David Brown wrote:
On Mon, Jun 02, 2008 at 01:26:24AM -0700, Andrew Lentvorski wrote:
The second issue is that dual licenses aren't quite as benign as
everybody seems to think. See:
http://cdsmith.wordpress.com/2008/05/06/why-licenses-dont-matter-and-why-they-do/
Basically, it boils down to the fact that the GPL places enough
restrictions on what you can do with software that the copyright
holder can effectively apply a shakedown that you will have to fight
if you touch non-open software anywhere in your use of the package.
The argument made there really doesn't have anything to do with the MySQL
being under a dual license, that's just them trying to confuse things.
Their claim is that a particular use might infringe in the GPL. They may
offer dual licensing as an extortion clause, but their recourse isn't any
different than it would be if they didn't offer the dual license.
That is 100% true. However, a dual licensed codebase tends to have two
things that combine to make this a bigger threat:
1) A unified copyright holder since the business insists on a copyright
assignment.
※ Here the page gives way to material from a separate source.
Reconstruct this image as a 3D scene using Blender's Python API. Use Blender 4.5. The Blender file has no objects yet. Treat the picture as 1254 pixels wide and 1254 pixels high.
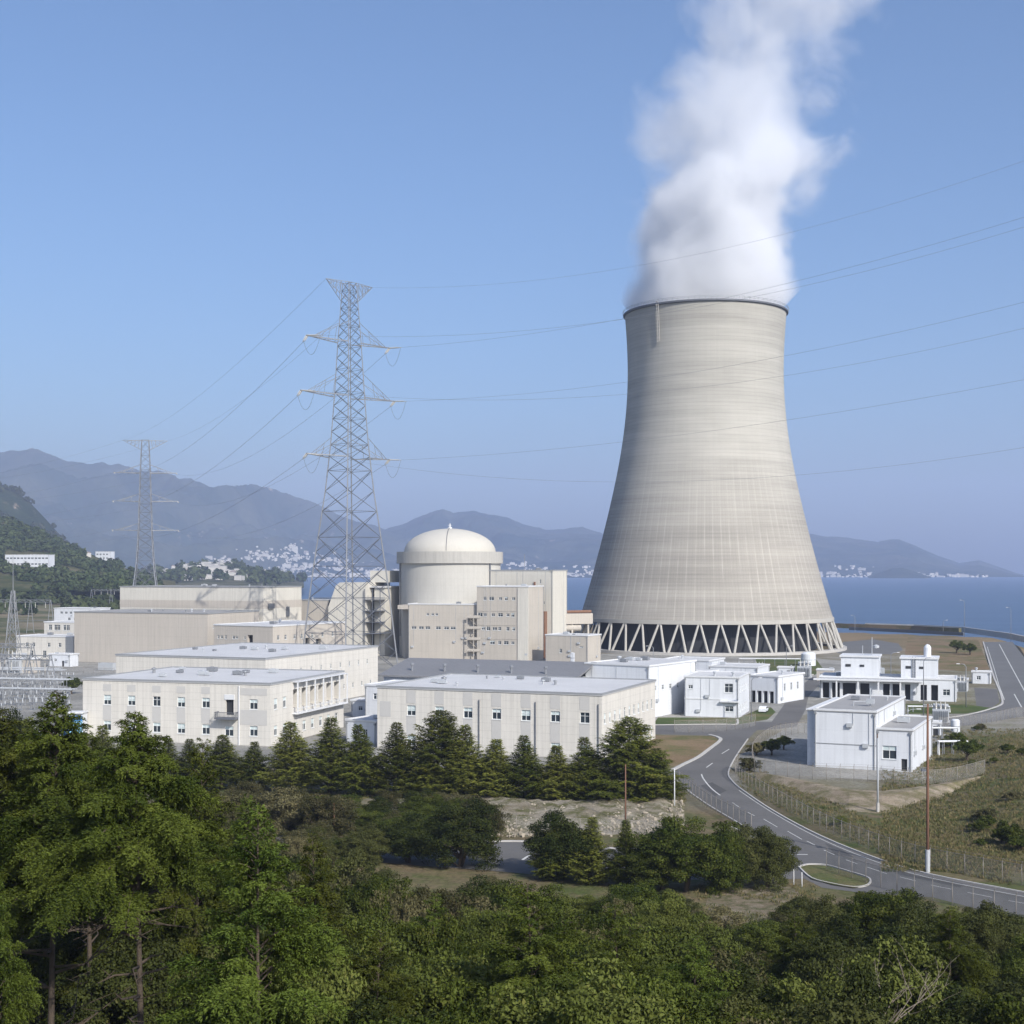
import bpy, bmesh, math, random
import numpy as np
from mathutils import Vector, Matrix, noise as mnoise
from mathutils.geometry import tessellate_polygon

R = math.radians
SC = bpy.context.scene
COL = SC.collection
CZ, FPX, H0 = 35.0, 1700.0, 697.0
rng = random.Random(7)


def XY(px, Y):
    return ((px - 627.0) / FPX * Y, Y)


def W(px, py, Y):
    return Vector(((px - 627.0) / FPX * Y, Y, CZ - (py - H0) / FPX * Y))


def G(px, py, z=0.0):
    return W(px, py, (CZ - z) * FPX / (py - H0))


# ------------------------------------------------------------------ tags
def tag(o, label=None, cat=None, group=None, kind=None):
    if label: o['label'] = label
    if cat: o['category'] = cat
    if group: o['group'] = group
    if kind: o['kind'] = kind
    return o


def thing(name, label, cat, loc=(0, 0, 0), rz=0.0, group=None):
    o = bpy.data.objects.new(name, None)
    o.empty_display_size = 0.5
    COL.objects.link(o)
    o.location = loc
    o.rotation_euler = (0, 0, rz)
    return tag(o, label, cat, group)


def link(name, me, parent=None, loc=(0, 0, 0), rot=(0, 0, 0), sc=None):
    o = bpy.data.objects.new(name, me)
    COL.objects.link(o)
    o.location = loc
    o.rotation_euler = rot
    if sc is not None: o.scale = sc if hasattr(sc, '__len__') else (sc, sc, sc)
    if parent is not None: o.parent = parent
    return o


# ------------------------------------------------------------------ materials
def newmat(name):
    m = bpy.data.materials.new(name)
    m.use_nodes = True
    nt = m.node_tree
    b = nt.nodes['Principled BSDF']
    return m, nt, b


def nd(nt, typ, **kw):
    n = nt.nodes.new(typ)
    for k, v in kw.items():
        if k.startswith('i_'):
            key = k[2:]
            n.inputs[int(key) if key.isdigit() else key.replace('_', ' ')].default_value = v
        else:
            setattr(n, k, v)
    return n


def mth(nt, op, a, b=None, c=None, clamp=False):
    n = nt.nodes.new('ShaderNodeMath')
    n.operation = op
    n.use_clamp = clamp
    for i, v in enumerate((a, b, c)):
        if v is None: continue
        if isinstance(v, (int, float)): n.inputs[i].default_value = v
        else: nt.links.new(v, n.inputs[i])
    return n.outputs[0]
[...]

This means that you don't have a handful of contributors
who might get mad and pull their code if some project gets too nasty.
2) Actual money behind a set of lawyers to come after you
The difference between the way the FSF enforces the GPL and a business
is that the FSF is probably not going to go after you if you try to play
mostly by the rules with maybe a bit of non-compliance. Whereas, the
business might be motivated to go after you for even trivial infractions
if it suits their business purposes.
It's kind of ironic that the LGPL which RMS so despises may turn out to
offer better freedom than the GPL since no businesses are interested in
a dual-license model when someone could just fork the code anyhow.